Material provided:
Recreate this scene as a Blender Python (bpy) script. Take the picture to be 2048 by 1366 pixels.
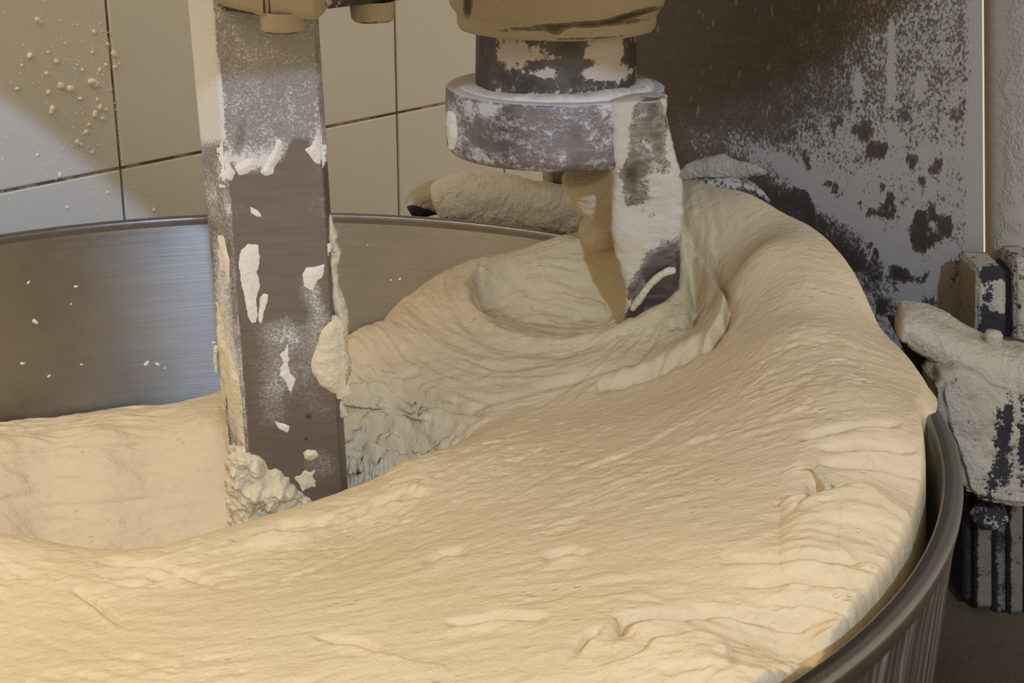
import bpy, bmesh, math
import numpy as np
from mathutils import Matrix, Vector

# ------------------------------------------------------------------ clear
for o in list(bpy.data.objects):
    bpy.data.objects.remove(o)
sc = bpy.context.scene
COL = sc.collection

# ------------------------------------------------------------------ camera
FPX, PITCH, ROLL = 2949.0, 0.3451, 0.0052
CAM = np.array([0.0, 0.0, 1.092])
_c, _s = math.cos(PITCH), math.sin(PITCH)
_r0, FWD, _u0 = np.array([1., 0, 0]), np.array([0, _c, -_s]), np.array([0, _s, _c])
RGT = math.cos(ROLL) * _r0 + math.sin(ROLL) * _u0
UPV = -math.sin(ROLL) * _r0 + math.cos(ROLL) * _u0
cd = bpy.data.cameras.new('camera')
cam = bpy.data.objects.new('camera', cd)
COL.objects.link(cam)
cd.sensor_width = 36.0
cd.lens = 36.0 * FPX / 2048.0
cd.clip_start = 0.01
m = Matrix.Identity(4)
for i in range(3):
    m[i][0], m[i][1], m[i][2], m[i][3] = RGT[i], UPV[i], -FWD[i], CAM[i]
cam.matrix_world = m
sc.camera = cam

# ------------------------------------------------------------------ world, lights, exposure
w = bpy.data.worlds.new('room_light')
sc.world = w
w.use_nodes = True
bg = w.node_tree.nodes['Background']
bg.inputs[0].default_value = (1.0, 0.85, 0.64, 1)
bg.inputs[1].default_value = 0.76


def area(name, loc, aim, size, power, col, size_y=None):
    d = bpy.data.lights.new(name, 'AREA')
    d.shape = 'RECTANGLE'
    d.size = size
    d.size_y = size_y or size
    d.energy = power
    d.color = col
    o = bpy.data.objects.new(name, d)
    COL.objects.link(o)
    o.location = loc
    o.rotation_euler = (Vector(aim) - Vector(loc)).to_track_quat('-Z', 'Y').to_euler()
    return o


area('ceiling_lamp_warm', (-1.0, 0.68, 2.1), (-0.3, 0.85, 0.7), 0.8, 14.5, (1.0, 0.82, 0.58))
LAMP = (0.45, -2.2, 2.50)
area('window_lamp_cool', LAMP, (-0.05, 1.1, 0.8), 0.07, 64.0, (0.45, 0.65, 1.0))
sc.view_settings.view_transform = 'Standard'
sc.view_settings.look = 'None'
sc.view_settings.exposure = 0.0
sc.view_settings.gamma = 1.0
sc.view_settings.use_curve_mapping = False

# ------------------------------------------------------------------ ray helpers (measuring the photograph)
BC = np.array([-0.187, 0.850])      # bowl centre
RIM_Z = 0.75
BR = 0.45
SP = np.array([0.031, 1.090])       # spindle axis
AX = np.array([math.sin(math.radians(40.9)), math.cos(math.radians(40.9))])   # machine axis, parallel to the tiled wall
VX = np.array([AX[1], -AX[0]])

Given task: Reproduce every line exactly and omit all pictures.

Finished answer:
Recreate this scene as a Blender Python (bpy) script. Take the picture to be 2048 by 1366 pixels.
import bpy, bmesh, math
import numpy as np
from mathutils import Matrix, Vector

# ------------------------------------------------------------------ clear
for o in list(bpy.data.objects):
    bpy.data.objects.remove(o)
sc = bpy.context.scene
COL = sc.collection

# ------------------------------------------------------------------ camera
FPX, PITCH, ROLL = 2949.0, 0.3451, 0.0052
CAM = np.array([0.0, 0.0, 1.092])
_c, _s = math.cos(PITCH), math.sin(PITCH)
_r0, FWD, _u0 = np.array([1., 0, 0]), np.array([0, _c, -_s]), np.array([0, _s, _c])
RGT = math.cos(ROLL) * _r0 + math.sin(ROLL) * _u0
UPV = -math.sin(ROLL) * _r0 + math.cos(ROLL) * _u0
cd = bpy.data.cameras.new('camera')
cam = bpy.data.objects.new('camera', cd)
COL.objects.link(cam)
cd.sensor_width = 36.0
cd.lens = 36.0 * FPX / 2048.0
cd.clip_start = 0.01
m = Matrix.Identity(4)
for i in range(3):
    m[i][0], m[i][1], m[i][2], m[i][3] = RGT[i], UPV[i], -FWD[i], CAM[i]
cam.matrix_world = m
sc.camera = cam

# ------------------------------------------------------------------ world, lights, exposure
w = bpy.data.worlds.new('room_light')
sc.world = w
w.use_nodes = True
bg = w.node_tree.nodes['Background']
bg.inputs[0].default_value = (1.0, 0.85, 0.64, 1)
bg.inputs[1].default_value = 0.76


def area(name, loc, aim, size, power, col, size_y=None):
    d = bpy.data.lights.new(name, 'AREA')
    d.shape = 'RECTANGLE'
    d.size = size
    d.size_y = size_y or size
    d.energy = power
    d.color = col
    o = bpy.data.objects.new(name, d)
    COL.objects.link(o)
    o.location = loc
    o.rotation_euler = (Vector(aim) - Vector(loc)).to_track_quat('-Z', 'Y').to_euler()
    return o


area('ceiling_lamp_warm', (-1.0, 0.68, 2.1), (-0.3, 0.85, 0.7), 0.8, 14.5, (1.0, 0.82, 0.58))
LAMP = (0.45, -2.2, 2.50)
area('window_lamp_cool', LAMP, (-0.05, 1.1, 0.8), 0.07, 64.0, (0.45, 0.65, 1.0))
sc.view_settings.view_transform = 'Standard'
sc.view_settings.look = 'None'
sc.view_settings.exposure = 0.0
sc.view_settings.gamma = 1.0
sc.view_settings.use_curve_mapping = False

# ------------------------------------------------------------------ ray helpers (measuring the photograph)
BC = np.array([-0.187, 0.850])      # bowl centre
RIM_Z = 0.75
BR = 0.45
SP = np.array([0.031, 1.090])       # spindle axis
AX = np.array([math.sin(math.radians(40.9)), math.cos(math.radians(40.9))])   # machine axis, parallel to the tiled wall
VX = np.array([AX[1], -AX[0]])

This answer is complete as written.